A vereadora de primeiro mandato surpreendeu a todos apresentando 13 projetos de lei em 14 meses de mandato, como registra a revista Super Interessante.
Proposta estruturante para famílias periféricas, o projeto “Espaço Coruja”, sugeria a criação de um local onde mães e pais pudessem deixar seus filhos para estudar ou trabalhar à noite. Dificuldade essa enfrentada por Marielle, que engravidou aos 18 anos e só conseguiu retomar os estudos dois anos depois.
Contudo, Marielle foi vítima da violência que denunciou diversas vezes, em especial a violência historicamente imposta a corpos pretos, principalmente o das mulheres.
O atlas da Violência 2018 do Instituto de Pesquisa Econômica Aplicada(IPEA) e do Fórum Brasileiro de Segurança Pública (FBSP), mostra que na última década a taxa de homicídio de mulheres negras foi 71% superior à de mulheres não negras.
14M das pretas!
O 14 de março também marca a existência de duas potências femininas pretas. Marielle foi arrancada da sociedade em que atuou para mudar no mesmo dia em que nasceu a escritora Carolina Maria de Jesus. A escritora completaria 105 anos neste ano.

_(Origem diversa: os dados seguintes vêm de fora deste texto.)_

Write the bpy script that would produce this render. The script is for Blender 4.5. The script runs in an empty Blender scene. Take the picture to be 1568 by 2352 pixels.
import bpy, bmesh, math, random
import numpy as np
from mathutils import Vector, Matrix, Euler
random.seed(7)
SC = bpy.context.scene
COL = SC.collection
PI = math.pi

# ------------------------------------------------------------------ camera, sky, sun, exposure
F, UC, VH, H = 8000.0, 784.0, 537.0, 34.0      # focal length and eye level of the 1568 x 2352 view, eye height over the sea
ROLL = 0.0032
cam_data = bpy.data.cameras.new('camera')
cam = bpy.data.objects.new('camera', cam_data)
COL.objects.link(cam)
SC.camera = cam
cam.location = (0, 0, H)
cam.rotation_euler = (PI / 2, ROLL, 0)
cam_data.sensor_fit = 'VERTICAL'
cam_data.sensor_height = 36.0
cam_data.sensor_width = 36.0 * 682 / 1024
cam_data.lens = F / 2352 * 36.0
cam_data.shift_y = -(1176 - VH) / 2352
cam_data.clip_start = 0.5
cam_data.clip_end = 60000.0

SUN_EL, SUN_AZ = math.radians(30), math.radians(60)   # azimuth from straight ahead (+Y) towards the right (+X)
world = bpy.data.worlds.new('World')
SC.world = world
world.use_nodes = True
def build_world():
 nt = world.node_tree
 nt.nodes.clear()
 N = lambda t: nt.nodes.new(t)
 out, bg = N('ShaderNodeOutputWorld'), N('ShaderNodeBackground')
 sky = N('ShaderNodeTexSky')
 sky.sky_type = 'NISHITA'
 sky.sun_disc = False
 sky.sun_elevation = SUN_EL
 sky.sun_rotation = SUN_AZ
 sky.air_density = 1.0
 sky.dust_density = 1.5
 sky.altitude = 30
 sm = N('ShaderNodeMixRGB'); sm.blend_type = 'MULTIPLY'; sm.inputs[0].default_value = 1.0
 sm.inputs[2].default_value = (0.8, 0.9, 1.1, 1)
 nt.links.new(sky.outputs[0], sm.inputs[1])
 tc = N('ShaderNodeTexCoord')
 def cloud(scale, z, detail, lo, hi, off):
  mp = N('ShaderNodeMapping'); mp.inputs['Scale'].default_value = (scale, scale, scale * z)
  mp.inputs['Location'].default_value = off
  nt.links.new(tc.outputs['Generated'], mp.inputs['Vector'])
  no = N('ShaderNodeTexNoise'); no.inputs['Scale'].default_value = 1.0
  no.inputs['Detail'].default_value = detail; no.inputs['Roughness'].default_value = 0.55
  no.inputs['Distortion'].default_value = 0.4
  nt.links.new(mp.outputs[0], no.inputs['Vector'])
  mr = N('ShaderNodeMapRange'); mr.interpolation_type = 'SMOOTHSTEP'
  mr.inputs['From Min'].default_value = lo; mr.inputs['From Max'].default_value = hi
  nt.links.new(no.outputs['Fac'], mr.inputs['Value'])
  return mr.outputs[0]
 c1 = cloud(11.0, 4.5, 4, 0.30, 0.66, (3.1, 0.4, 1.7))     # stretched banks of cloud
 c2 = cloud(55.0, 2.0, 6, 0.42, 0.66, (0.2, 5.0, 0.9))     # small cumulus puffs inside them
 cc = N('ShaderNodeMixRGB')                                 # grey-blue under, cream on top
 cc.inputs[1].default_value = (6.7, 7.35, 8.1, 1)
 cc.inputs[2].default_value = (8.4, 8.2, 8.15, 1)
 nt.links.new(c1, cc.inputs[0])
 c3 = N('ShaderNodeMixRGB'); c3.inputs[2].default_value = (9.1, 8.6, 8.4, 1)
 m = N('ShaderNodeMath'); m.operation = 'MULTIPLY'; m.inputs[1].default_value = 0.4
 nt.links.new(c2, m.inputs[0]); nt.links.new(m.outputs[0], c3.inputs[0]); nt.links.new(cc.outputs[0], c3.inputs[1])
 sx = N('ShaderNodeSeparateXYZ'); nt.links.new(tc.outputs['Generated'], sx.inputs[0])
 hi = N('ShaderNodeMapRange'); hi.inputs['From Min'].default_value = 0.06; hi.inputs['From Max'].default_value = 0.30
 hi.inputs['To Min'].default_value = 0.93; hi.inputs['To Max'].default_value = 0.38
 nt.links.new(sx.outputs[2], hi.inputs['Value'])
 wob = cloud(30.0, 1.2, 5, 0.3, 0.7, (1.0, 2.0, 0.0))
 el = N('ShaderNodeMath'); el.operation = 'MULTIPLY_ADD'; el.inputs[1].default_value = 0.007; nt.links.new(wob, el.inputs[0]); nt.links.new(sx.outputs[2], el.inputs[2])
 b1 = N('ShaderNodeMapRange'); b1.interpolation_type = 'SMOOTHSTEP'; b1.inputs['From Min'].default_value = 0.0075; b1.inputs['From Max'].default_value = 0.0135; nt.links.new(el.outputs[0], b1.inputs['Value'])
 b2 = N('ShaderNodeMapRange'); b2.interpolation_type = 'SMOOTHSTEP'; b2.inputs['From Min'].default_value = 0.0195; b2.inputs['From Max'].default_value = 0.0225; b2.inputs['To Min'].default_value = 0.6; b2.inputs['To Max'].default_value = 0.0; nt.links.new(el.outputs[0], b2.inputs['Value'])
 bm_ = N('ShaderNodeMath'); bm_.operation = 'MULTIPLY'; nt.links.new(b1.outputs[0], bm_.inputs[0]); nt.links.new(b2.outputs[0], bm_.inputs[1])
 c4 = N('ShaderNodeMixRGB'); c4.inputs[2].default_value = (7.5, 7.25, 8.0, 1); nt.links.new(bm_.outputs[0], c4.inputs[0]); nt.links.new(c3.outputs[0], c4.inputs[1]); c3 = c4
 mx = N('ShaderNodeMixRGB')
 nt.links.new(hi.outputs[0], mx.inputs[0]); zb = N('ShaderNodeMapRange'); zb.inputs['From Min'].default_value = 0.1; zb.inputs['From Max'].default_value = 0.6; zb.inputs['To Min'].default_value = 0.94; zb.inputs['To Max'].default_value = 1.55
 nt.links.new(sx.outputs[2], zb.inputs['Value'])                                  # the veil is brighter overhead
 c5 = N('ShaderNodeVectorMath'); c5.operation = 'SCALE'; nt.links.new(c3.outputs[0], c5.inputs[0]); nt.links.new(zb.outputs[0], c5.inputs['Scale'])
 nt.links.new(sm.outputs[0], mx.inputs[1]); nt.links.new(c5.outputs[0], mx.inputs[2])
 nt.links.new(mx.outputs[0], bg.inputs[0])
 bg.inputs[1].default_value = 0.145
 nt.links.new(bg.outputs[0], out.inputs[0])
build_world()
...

Carolina de Jesus escreveu o livro “Quarto de Despejo: Diário de uma Favelada”, em 1960. Considerado um dos marcos da escrita preta feminina no Brasil, a obra revela a condição da mulher negra numa sociedade fundada no racismo. No livro, Carolina registrou o cotidiano precário em uma favela de São Paulo, onde ela criava três filhos.
Tanto Marielle como Carolina Maria de Jesus, cada uma em seu tempo, somaram a caminhada para que a participação política do feminismo negro permitisse florescer novas lideranças. Em suas trajetórias, ambas inspiram as lutas pretas e colocam a interseccionalidade como eixo das transformações sociais propostas pelo feminismo negro.